Gee, things are sure in a mess back home, aren’t they? How the heck did we get here? Talk about the series up to this point but no spoilers!
Gee, things are sure in a mess back home, aren’t they? How the heck did we get here? Talk about the series up to this point but no spoilers!
Because I’m a massive news media PLONK I’ll be rewatching ‘And Now for A Word’ with this, and may I direct your attention to the B5 trailer on the DVD – usually cringe awful, this one’s genuinely quite good with a fun in-theme style.
Zack’s crew finding that camera were all very, “Kneel, Postman!”
All together now:
And we can build this dream together
Standing strong together
Nothing’s gonna stop us now
And if this world runs out of lovers
We’ll still have each other
Nothing’s gonna stop us
Nothing’s gonna stop us now,
(Not original, but someone had to do it.)
I want to like The Illusion of Truth. I really do. Its heart is so very clearly in the right place. I’m a fan of And Now For A Word…, and it’s definitely worth revisiting that territory under the full-fledged Clark regime.
And the basic idea of how to do it is fine. Our heroes take a chance and allow filming because a fast-talking reporter persuades them that he’ll give their story a bit of an outing behind the propaganda that he has to film. It’s stupid of our heroes to fall for it, but people do stupid things sometimes.
But no-one is so stupid as to think that you’ve said nothing that can be taken out of context to sound sinisterwhen one of you has said “No force in the universe can stop it!”

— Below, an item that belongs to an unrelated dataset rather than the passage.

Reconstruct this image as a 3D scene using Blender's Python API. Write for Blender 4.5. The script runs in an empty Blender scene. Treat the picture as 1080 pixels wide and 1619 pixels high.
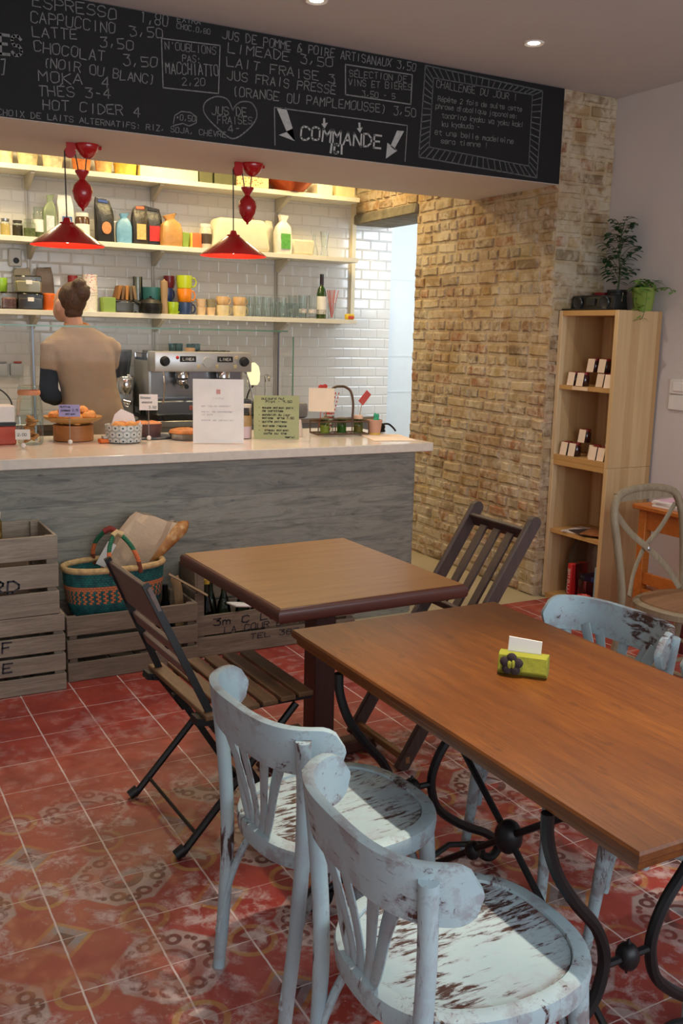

I obviously wasn’t paying attention before, but just saw in the screenshot – Trumbo and Mostel, both surnames of people who suffered under the Hollywood Blacklist. Were there any others?
Which famous person would you marry? Ah…Mira Furlan. So I’d forgotten how sharp the ‘Everybody hates Delenn’, which in terms of ISN’s assasination strategy, is clearly key assasination from the outset. Well done to B5AG on bringing it to the fore here, and well spotted on the (names of) McCarthyite victims (and you Lee), and the coinciding launch of Faux News.
It was good to hear JMS description contextualising ISN, but also the name, “Interstellar News”, that’s typical shark branding. Those crazy over-reaching astrojournalists. As to the early-on non-confrontation with Garibaldi, I hadn’t noted Sheridan was provoking the problem, (it takes two to tango), but Boxleitner’s glare is wonderful.
Not done listening to the podcast, but here is a discussion relevant to the absence of Twitter on the station:
http://www.antipope.org/charlie/blog-static/2012/02/shitsiskosays.html
Not on Babylon 5, but on its bizarro twin, but nevertheless the points can be transferred to B5 easily enough.
“At one point someone asks for a high-speed data connection and this is treated as a pretty serious request.”
This is a brilliant read. An example that leapt out at me was the holodeck as social media. Ofc, B5 didn’t have that. McLuhan’s definition of media is broad as (paraphr) ‘anything which is an extention of us’, so clothing and decor, religion, hairstyle, dust, dreams, Zack’s pepperoni pizza and many examples of hobbies the author of that blog gives. These certainly make more sense now than when McLuhan first wrote in the 1970s.
The second half of Antipope’s post, inter-connectivity as otherness, well B5 is certainly guilty but so much less and so a broad part of it’s appeal: Sheridan tells the Centauri to piss off, Garibaldi gets dressed, Franklin…he’s not the most organised. Ivanova has hangovers, and oh yes, does Londo and boy do those technomages like their flame wars! All this aside, Antipope’s point stands very well. The removal of virtual inter-connectivity to such an extent presents problems reading B5. It’s a look to the past, not to the future and so it’s worrying how much has been replicated. Give a read to that article, it’s long but very astutely writ.
I guess, they don’t use social media also because they have come past it. It’s stressful to always feel this need to connect to the others and perhabs in that century they have learned: Yes there are social media, I can waste my time with it. But it’s much more of a luxurity to just relax and disconnect, especially in a space ship, where there are sensors everywhere that controls if I’m still alive and everything I write is going through the computer system and could be checked and with only 1000 people anonymity is not a thing (because you cannot be anon, when the number of possible people who have written the bad tweet about Picards bad tea taste is only 1000), so being online gives you on DS9 much more social pressure than for most of us the internet nowadays.
Ha, well put Sacha. The (electronic) island mentality would certainly have folk feel everyone knew each others business and also give rise to a sort of echo chamber or bubble. The victors of the shadow war aren’t quite expecting to be exposed to the ISN hate parade.